In the field of building engineering and architecture, this interaction between different disciplines already takes place in different fields: architectural, structural, urban, economic, social, environmental are the most immediate and well-known but it is necessary to consider a reality that is increasingly taking shape and that today is essential to plan constructions and buildings that could be defined as "future generations": we talk about all energy saving studies, the use of innovative materials and the development of sustainable green architecture.

Personally, I consider the activity of the building engineer and architect very fascinating, because they have the opportunity to draw on a wide range of professional references that may or not belong properly to their own working environment and the greater the references and insights are taken into consideration the greater the level of complexity and totality that the project will be able to achieve. There are many valid examples of these collaborations between various professionals who have made their experiences and knowledge available to the community and it was precisely this interdisciplinarity that brought their work to a higher level, because knowledge, always and in any case, improves our skill and shows us alternative and innovative scenarios to which we could not have arrived alone.

Multidisciplinarity, however, is not only knowledge but also and above all interaction and integration that brings together and unifies the variety of fragments of knowledge in a relationship of complementarity between the multiple parts of a single large common project. The growing birth of associated studies puts this sharing network into practice where more experts are in direct and continuous contact but is limited to the components that are part of it.
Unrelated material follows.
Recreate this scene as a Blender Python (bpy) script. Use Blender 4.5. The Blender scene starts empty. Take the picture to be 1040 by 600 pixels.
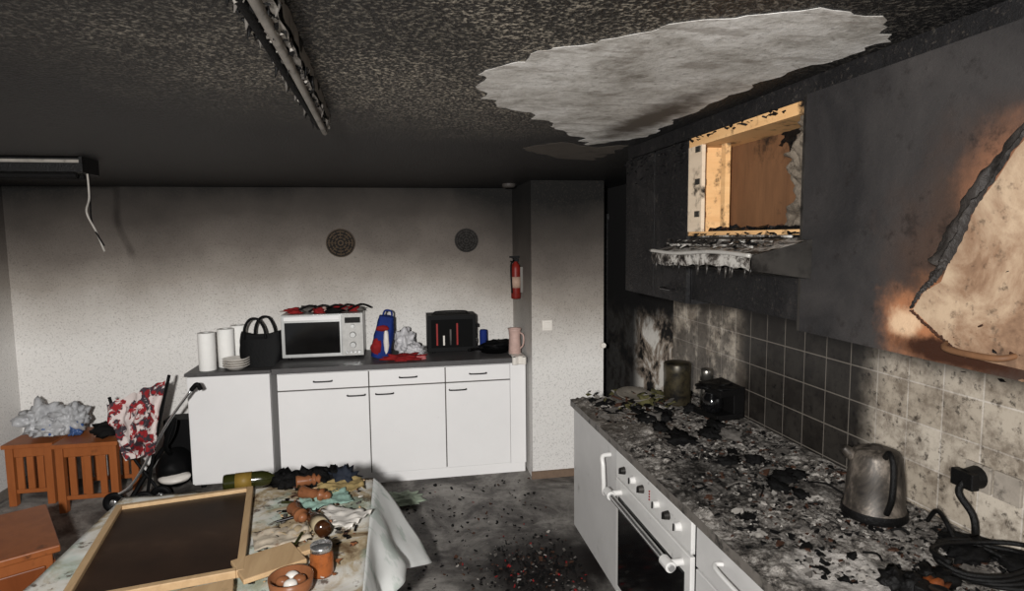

In a utopian vision, the next step would be to increase the area of influence of these collaborations through a single virtual network addressed to connect professionals from all over the world. This would allow to extend all fields of knowledge, to have access to an infinite different points of view but not as a spectator but as an active participant, free both to express one's thoughts but also to increase one's knowledge, the possibility of confronting ideologies, cultures, and life experiences different from one's own, to question oneself and therefore to mature not only at the level of knowledge but especially at a human level.

Information makes us free, aware of what surrounds us, of the world in which we live; personal relationships, contacts with people make us more empathetic, allow us to look at the world with a different sight, to get to know what we are not able to see and the other way round, in a win-win cultural exchange.